Scrap metal sculpture from the Vietnam War at the Hanoi War Museum

A sculpture of scrap metal from the Vietnam War at the Hanoi War Museum

 

A group of twenty teenagers play guitars and sing in a park in Hanoi Vietnam and a crowd gathers to listen

Musicians and singers gather lakeside 

 

A water puppet show with a dragon and actors in the water in Hanoi Vietnam

A traditional water puppet show

 

Hearkening heaven on Ha Long Bay. 

No surprise, my heart sang in Vietnam as we traveled across the waters of Ha Long Bay. That’s the water baby in me, even though it was a three-hour bus ride, one way. As our ship moved across the bay, I broke bread with Korean boys and English girls with a community-style meal featuring fish stew. We witnessed living and working communities on the water: families living in one room homes and making a living by selling fish. The highlight of Ha Long was kayaking among the coves, caves and cliffs. On the trip inland, we passed by two rocks referred to as the ‘Kissing Rocks.’

The floating homes of people who work and live on Halong Bay in Vietnam

Home community on Ha Long Bay

 

Fish stew enjoyed in Halong Bay made from shrimp, fish, chicken and scalllions

Fish stew over sticky rice

 

Showing joy with arms up as we kayaki in Halong Bay Vietnam

Honoring Zim’s birthday with a kayak trip 

 

A view of Kissing Rocks. These two rocks are called this because of their close proximity to each other in the middle of Halong Bay in Vietnam.

‘Kissing Rocks’ in Ha Long Bay

 

Zim Ugochukwu, founder and CEO of Travel Noire, put the Awesome in the Awesome Asia journey. (Follow the organization on Twitter and @travelnoire on Instagram). Zim is foremost, my friend. In addition to this gift, she is a crazy amazing entrepreneur and a traveling goddess guru. We navigated Asia with smiles and surprises due to her cultural brokering and friendship.

Now its your turn. Do you have a trip, either stateside or abroad, that continues to inspire you?
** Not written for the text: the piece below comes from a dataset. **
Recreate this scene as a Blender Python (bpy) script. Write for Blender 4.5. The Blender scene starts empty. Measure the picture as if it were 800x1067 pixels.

I welcome your shared memories in the comments section.

 

 

4 thoughts on “Exploring Vietnam in Awesome Asia

  1. Debbie,

    It’s so nice having my name in your post. I still remember that was Zim’s birthday for your strip to HaLong Bay. I am at sunny Lisbon but I do miss Hanoi a lot. Who knows we might have chance bump into each other again some day ;). Keep up your good writing Debbie.

    As your call, I would want to share one of my favorite traveling experiences in Vienna. Hope you enjoy it 😉
    http://dotchuoinon.com/2015/03/23/3-euro-gift-from-vienna/

    1. Hang, so awesome to hear from you! I enjoyed your Vienna post and appreciate the share. I wished I would have taken a picture of the three of us! Cheers my friend…

  2. Thank you for sharing your perspective Martha. I also appreciate you reading and commenting on the posts in the series. I think everyone should travel abroad to experience being lost and (most often) not able to speak the language fluently. Once you negotiate this, there’s not much in life that proves to be daunting. These situations provide great lessons in courage and fortitude.

  3. I have enjoyed your 3-part series each time. I think you should build on your writing skills and do something with your talent. When I visited Japan, I will have to admit that I had difficulty with the fish stew. I tried very hard to show the respect that I felt inwardly and which I think is so very important when traveling in another country. I think it is so exciting to experience other cultures and only serves to broaden our perspectives on life.